Berkeley opens first center in US on study of Silk Road
The P.Y. and Kinmay W. Tang Center for Silk Road Studies opened on April 29 at UC Berkeley. From left: Nadine Tang, Leslie Schilling, Sanjyot Mehendale, the center's chair; Corinne Debaine-Francfort of the National Center for Scientific Research in France; Agnes Hsu-Tang and Oscar Tang. Peg Skorpinski / UC Berkeley |
The University of California Berkeley has opened the first institutionalized center in the United States dedicated to the study of the Silk Road, the ancient trade route that linked China with the West.
Named the P.Y. and Kinmay W. Tang Center for Silk Road Studies, it was launched on April 29 with a $5 million gift by two branches of the family of Chinese American philanthropist Oscar Tang.
The benefactors are Tang and his wife, Dr Agnes Hsu-Tang, who are based in New York City, and Bay Area Berkeley alumni Nadine Tang and Leslie Tang Schilling, with their brother Martin Tang in Hong Kong.
Oscar Tang and his archaeologist wife founded the Tang Center for Early China at Columbia University in 2015. In 2003, he founded the first Tang center for excellence in Chinese Humanities, the P.Y. and Kinmay W. Tang Center for East Asian Art at Princeton University in 2003.

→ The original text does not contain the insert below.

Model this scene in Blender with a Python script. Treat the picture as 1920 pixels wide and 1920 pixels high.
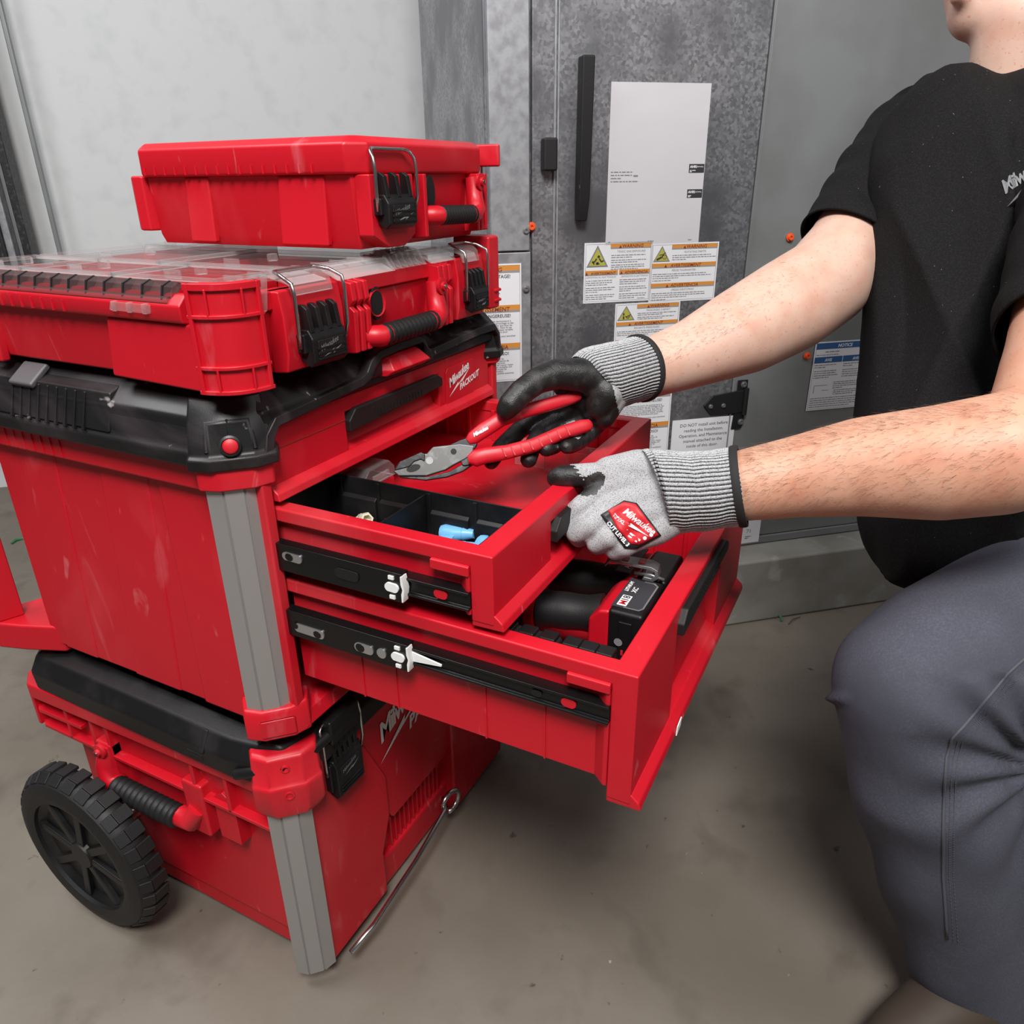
import bpy, bmesh, math, random
import numpy as np
from mathutils import Vector, Matrix
random.seed(7); rng = np.random.default_rng(7)
scene = bpy.context.scene
for o in list(bpy.data.objects): bpy.data.objects.remove(o)
COL = scene.collection

# ------------------------------------------------------------------ camera
ZO = 0.77                                   # floor is z = 0; box heights below are given from the upper drawer's lower lip
CAMP = np.array([-0.5582, -0.5880, 0.32655 + ZO])
CR = np.array([0.45541517, -0.89020651, -0.0113752])
CU = np.array([0.36740669, 0.17629027, 0.9131999])
CF = np.array([0.81093116, 0.42006442, -0.40735309])
FPX = 1410.13
cd = bpy.data.cameras.new('camera'); cam = bpy.data.objects.new('camera', cd); COL.objects.link(cam)
m = Matrix([[CR[i], CU[i], -CF[i], CAMP[i]] for i in range(3)] + [[0, 0, 0, 1]])
cam.matrix_world = m
cd.sensor_width = 36; cd.sensor_fit = 'HORIZONTAL'; cd.lens = FPX / 1920 * 36; cd.clip_start = 0.02
scene.camera = cam

# ------------------------------------------------------------------ world, lamps, exposure
w = bpy.data.worlds.new('room_light'); scene.world = w; w.use_nodes = True
bg = w.node_tree.nodes['Background']; bg.inputs[0].default_value = (0.93, 0.96, 1.0, 1); bg.inputs[1].default_value = 0.10
def area(name, loc, target, sx, sy, power, col=(1, 1, 1)):
    l = bpy.data.lights.new(name, 'AREA'); l.shape = 'RECTANGLE'; l.size = sx; l.size_y = sy; l.energy = power; l.color = col
    o = bpy.data.objects.new(name, l); COL.objects.link(o); o.location = loc
    o.rotation_euler = (Vector(target) - Vector(loc)).to_track_quat('-Z', 'Y').to_euler(); return o
area('ceiling_lamp', (-1.45, -1.05, 3.2), (0.5, -0.15, 0.6), 1.0, 0.9, 170, (1, 0.985, 0.96))
area('ceiling_lamp', (0.3, -2.3, 2.8), (0.9, -0.2, 0.7), 1.2, 0.8, 22, (1, 0.985, 0.96))
area('ceiling_lamp', (-0.6, 1.2, 2.9), (0.2, 0.8, 0.5), 1.2, 0.8, 55, (0.97, 0.98, 1))
scene.view_settings.view_transform = 'Standard'; scene.view_settings.look = 'None'
scene.view_settings.exposure = -0.32; scene.view_settings.gamma = 1.0; scene.view_settings.use_curve_mapping = False

# ------------------------------------------------------------------ helpers
def ray(x, y): return CF + CR * (x - 960) / FPX - CU * (y - 960) / FPX
def at(x, y, d):                            # a point of the place seen at (x, y), d metres in front of the lens
    return CAMP + ray(x, y) * d
def R3(v): return np.array(v, float)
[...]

Oscar Tang believes that the new Tang Center at Berkeley is "part of my family's ongoing effort to enhance knowledge and understanding of the great Chinese civilization and its relationship to the rest of the world," according to a press release from the university.
The center will promote "the research and teaching of the material and visual cultures that flourished along the Silk Road and formed a bridge between the many economic epicenters of Eurasia and China. A better understanding of the Silk Road's history will also help contextualize its emergent geopolitical significance in the present time," the press release said.
Sanjyot Mehendale, the center's inaugural chair and a lecturer of Central Asian art and archaeology at Berkeley, said the center will promote the multidisciplinary collaboration necessary for Silk Road research.
"It's about coming together and poring over material from different sides," she said. "You can't just sit in your corner of expertise. You have to look at the art, you have to study the texts, you have to examine the archaeological remains, to build a bigger picture. The more we understand the history of the region, in particular Central Asia, the more it will resonate as a place, as cultures, as people," she said.
The center will fund fieldwork and fellowships for faculty and students at excavations, museums and archives; organize conferences and workshops to bring distinguished scholars to campus to share recent discoveries and research; advance teaching on Silk Road topics; foster visiting scholar exchanges; support open-source publications; and promote the training and outreach of K-12 teachers and community college instructors.
UC Berkeley is a natural site for a center dedicated to studying the Silk Road because it is home to a diverse group of scholars who are specialists in the languages, history, religions, intellectual and artistic traditions of the ancient civilizations of China, Central Asia and the Near East, the university said.